I’ve been entrenched in it for so long that it’s truly amazing to take a step back and realize how far we’ve come as a country, and it’s completely validated the notion that the city is more than friendly faces and an e-sports scene — it’s the next global tech destination, and it’s absolutely here to stay.

What areas is Toronto a leader in?

An exciting trend that aligns with Facebook’s decision to plant a flag in Toronto is the emergence of competencies within “deep tech” — we’re talking about AI, blockchain, AR/VR and, most recently, cybersecurity. Canadians have a special ability to maintain a keen eye on dual focal points, advancing business priorities and ensuring advancements positively impact people’s lives. This duality has contributed to some of the best-equipped talent in the world for deep tech avenues.

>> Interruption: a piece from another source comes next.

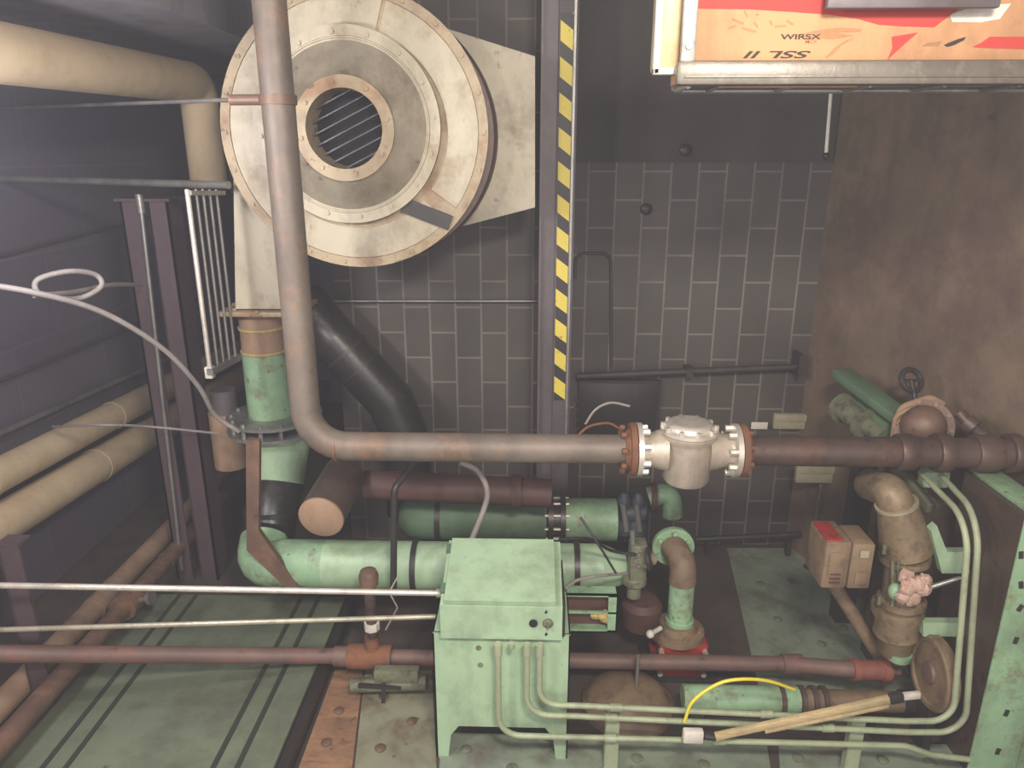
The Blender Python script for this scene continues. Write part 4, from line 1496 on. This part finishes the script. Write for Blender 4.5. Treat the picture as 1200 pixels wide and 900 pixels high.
# tubes and cables at upper left
q = AX(0, 209, XL + .015)
b = MB().tube([q, A(268, 217, 3.56)], .018)
S('level_tube', b, GALV, 'grey level tube from the left wall to the blower above the rod rack', 'tube')
q = AX(0, 127, XL + .01)
cl_ = V((pb.x - rm - .125, YM, cz))
b = MB().tube([q, cl_], .008)
S('thin_rod', b, GALV, 'thin rod from the left wall to the clamp on the vertical brown pipe', 'rod')
cable('grey cable drooping from the left wall down to the bolted flange', [A(-320, 262, 2.6), A(-80, 322, 2.7), A(36, 342, 2.8), A(120, 366, 3.0), A(190, 408, 3.2), A(232, 452, 3.35), A(252, 486, 3.45), A(280, 506, 3.5)], 8, GREYP)
lp = [A(166, 334, 3.9), A(130, 334, 3.5), A(88, 342, 3.2), A(48, 344, 2.95), A(44, 328, 2.95), A(80, 318, 3.0), A(112, 322, 3.1), A(118, 336, 3.1), A(90, 350, 3.05), A(40, 346, 2.82)]
cable('grey cable coiled in a loop in front of the left wall', lp, 5, GREYP)
cable('thin dark wire from the cream pipes across to the copper brown pipe end', [AX(62, 500, -2.70), A(120, 498, 3.6), A(176, 500, 3.8), A(256, 508, 3.98)], 3, GREYP)

# ================================================================== HANGING RACK AND CARTON (upper right)
YK2 = 2.1
q = A(800, 97, YK2)
zb5 = q.z
xk0, xk1 = A(786, 60, YK2).x, A(1330, 60, YK2).x
root = T('hanging_rack', 'silver tube rack hung from the ceiling at upper right', 'rack', ((xk0 + xk1) / 2, YK2 + .2, zb5))
rr_ = .026
yr_ = YK2 - .03
zr_ = A(900, 84, yr_).z
zlow = A(900, 96, YK2).z - .009
b = MB()
b.bb((xk0 + .01, yr_ - .022, zr_ - .034), (xk1, yr_ + .018, zr_ + .026), .012)
b.bb((xk0 + .03, yr_ - .026, zr_ - .016), (xk1 - .02, yr_ - .020, zr_ - .011), .001)
P(root, 'bottom_rail', b, RAILM)
b = MB()
b.tube([V((xk0 + .05, yr_ + .022, zlow)), V((xk0 + .05, YK2 + .18, zlow)), V((xk1, YK2 + .18, zlow)), V((xk1, yr_ + .022, zlow))], .008, .02)
P(root, 'rear_rail', b, GALV)
for k in range(6):
    xx = xk0 + .14 + (xk1 - xk0 - .22) * k / 5
    P(root, 'cross_wire', MB().cyl((xx, yr_ + .03, zlow), (xx, YK2 + .18, zlow), .006, seg=8), GALV)
xu = A(807, 40, yr_).x
for xx in (xu, xk1 - .1):
    b = MB()
    b.box((xx, yr_ - .002, (zr_ + ZC) / 2), (.036, .02, ZC - zr_), None, .003)
    b.cyl((xx, yr_ - .012, zr_ + .06), (xx, yr_ - .02, zr_ + .06), .009, seg=10)
    P(root, 'upright', b, GALV)
for xx in (xk0 + .05, xk1):
    P(root, 'upright', MB().box((xx, YK2 + .18, (zlow + ZC) / 2), (.02, .02, ZC - zlow)), GALV)
zt7 = A(1000, 5, yr_ - .01).z
P(root, 'upper_rail', MB().bb((A(965, 5, yr_).x, yr_ - .03, zt7 - .012), (A(1165, 5, yr_).x, yr_ - .008, zt7 + .05), .004), POSTM, 'grey brown upper rail')

zc0 = zr_ + .009
xb0, xb1 = A(767, 50, YK2).x, xk1 - .03
zc0 = A(900, 96, YK2).z
zc9 = zc0 + .42
root = T('cardboard_box', 'orange brown cardboard box with a red swoosh, upside down in the hanging rack', 'box', ((xb0 + xb1) / 2, YK2 + .12, zc0))
b = MB()
xs0 = A(800, 50, YK2).x
b.mi = 0
b.bb((xs0, YK2, zc0), (xb1, YK2 + .15, zc9), .004)
yf = YK2 - .0012


def fp(x_, y_):
    return A(x_, y_, yf)


def pr(poly, mi):
    b.mi = mi
    b.prism([fp(*q_) for q_ in poly], (0, .0008, 0))


up1 = [(815, -2), (1115, -2), (1128, 8), (1108, 22), (1095, 32), (1060, 31), (1030, 29), (1005, 22), (970, 17), (930, 14), (880, 11), (815, 10)]
pr(up1, 1)
pr([(1045, 43), (1076, 38), (1062, 50), (1040, 70), (1046, 56)], 1)
pr([(1140, 55), (1150, 50), (1160, 43), (1215, 43), (1215, 58), (1150, 56)], 1)
b.mi = 2
pr([(1106, 53), (1112, 50), (1122, 46), (1132, 43), (1130, 47), (1118, 53), (1110, 55)], 2)
pr([(925, 42), (955, 36), (985, 32), (1010, 34), (1008, 37), (980, 38), (1000, 42), (975, 46), (950, 44)], 3)
pr([(966, 69), (978, 56), (990, 48), (1000, 44), (988, 52), (976, 64)], 3)
pr([(1088, 50), (1104, 48), (1100, 54), (1080, 54)], 3)
pr([(1113, 17), (1140, 8), (1185, 4), (1172, 22), (1150, 26), (1116, 26)], 4)
for (xa9, ya9, xb9, yb9) in ((858, 22, 872, 28), (872, 12, 876, 20), (884, 26, 888, 32), (902, 24, 905, 29), (854, 33, 862, 30), (870, 33, 886, 37), (908, 31, 922, 30), (922, 24, 930, 29), (886, 16, 889, 18)):
    p0_, p1_ = fp(xa9, ya9), fp(xb9, yb9)
    b.mi = 3
    b.bar(p0_ + V((0, .0006, 0)), p1_ + V((0, .0006, 0)), .0012, .005, V((0, 0, 1)))
b.mi = 2
RX = Matrix.Rotation(PI / 2, 4, 'X')


def put(s_, x_, y_, h_px, upside, shear=0.0, mi=2, wide=1.0):
    b.mi = mi
    c__ = fp(x_, y_)
    sz = U(c__) * h_px / .70
    m_ = Matrix.Translation(c__) @ (Matrix.Rotation(PI, 4, 'Y') if upside else Matrix.Identity(4)) @ RX @ Matrix.Diagonal((wide, 1, 1, 1))
    b.text(s_, sz, m_, shear)


put('SSL II', 914, 60, 7.5, True, .3, 2, 3.2)
put('WIRSX', 938, 46, 5.5, False, 0, 2, 1.9)
put('MDI', 950, 50.5, 4, False, 0, 3, 1.4)
P(root, 'carton', b, [CARD, CARDRED, INK, CARDDK, WHITE])
P(root, 'sagging_flap', MB().bb((A(842, 100, YK2).x, YK2 - .009, A(900, 103, YK2).z), (A(1004, 100, YK2).x, YK2 - .005, zc0 + .02)), CARD)
b = MB().bb((xb0 + .012, YK2 + .004, zc0 + .03), (xs0 - .001, YK2 + .146, zc9 - .02), .01)
P(root, 'end_wrap', b, WRAP, 'cream wrapped end')
b = MB().bb((xb0, YK2 - .003, zc0 + .018), (xb0 + .018, YK2 + .02, zc9), .004)
b.bb((xb0, YK2 - .003, zc0 + .018), (xs0 - .01, YK2 + .02, zc0 + .036), .004)
P(root, 'torn_edge', b, WHITE, 'white torn edge')

# ================================================================== LIGHT
def area(name, loc, target, size, power, col):
    l = bpy.data.lights.new(name, 'AREA')
    l.shape = 'RECTANGLE'
    l.size, l.size_y = size
    l.energy = power
    l.color = col
    o_ = bpy.data.objects.new(name, l)
    COL.objects.link(o_)
    o_.location = loc
    o_.rotation_euler = (V(target) - V(loc)).to_track_quat('-Z', 'Y').to_euler()
    return o_


area('lamp', (-1.85, .35, 3.05), (.2, 3.3, 1.0), (.3, .3), 38, (1, .94, .86))
area('lamp', (.45, .1, 3.4), (.3, 2.9, 1.0), (.5, .3), 92, (1, .92, .80))
area('added_fill_light', (.6, -1.45, 1.9), (.2, 3.5, 1.3), (4.5, 3.0), 95, (1, .94, .92))  # broad fill added behind the camera, not a source in the room
l = bpy.data.lights.new('lamp', 'POINT')
l.energy = 58
l.shadow_soft_size = .12
l.color = (.94, .92, 1)
o_ = bpy.data.objects.new('lamp', l)
COL.objects.link(o_)
o_.location = (-1.7, 2.0, 2.62)
wd = bpy.data.worlds.new('world')
SC.world = wd
wd.use_nodes = True
wt = wd.node_tree
wt.nodes['Background'].inputs[0].default_value = (1, .93, .93, 1)
wt.nodes['Background'].inputs[1].default_value = .3
hz = wt.nodes.new('ShaderNodeVolumeScatter')     # thin haze added to imitate lens glare and lift the darks
hz.inputs['Color'].default_value = (.86, .88, 1, 1)
hz.inputs['Density'].default_value = .0135
hz.inputs['Anisotropy'].default_value = .1
wt.links.new(hz.outputs[0], wt.nodes['World Output'].inputs['Volume'])

SC.view_settings.view_transform = 'Standard'
SC.view_settings.look = 'None'
SC.view_settings.gamma = 1
SC.view_settings.exposure = .22
SC.view_settings.use_curve_mapping = False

Can tech meaningfully add to Canada’s economy?

Absolutely! Clearco is a great example. We started in 2015. We are now at more than 500 employees with the majority of our workforce based in Canada. Where there is growth, there are jobs, which is a crucial kickstarter for our economy and ability to support home-grown entrepreneurs and native startups.

Has Canada’s immigration policies helped Toronto become a hub?

Yes! Canada offers such a stellar environment to explore entrepreneurial endeavors thanks to our friendly policies and startup visa program. It’s no wonder companies want to do business with Canadians, it’s a welcoming, accepting, inclusive environment.

Overall, our strength is in our diversity. Nearly 50 per cent of Toronto’s residents were born outside the country in 2016, and has no doubt risen since then. There is so much talent worldwide that has been captured by Canada, it’s truly a unique part of our Canadian fabric.

Can you describe Toronto’s “tech ecosystem”? How do companies feed off each other?

The ecosystem is absolutely life-changing, and it truly feels like a tight-knit network even as it expands. It feels more like a family, everyone looks out for each other and we share a talent pool, so there is always a healthy level of friendly competition. This pushes companies to be forward-thinking and progressive in their workplace culture and hiring practices.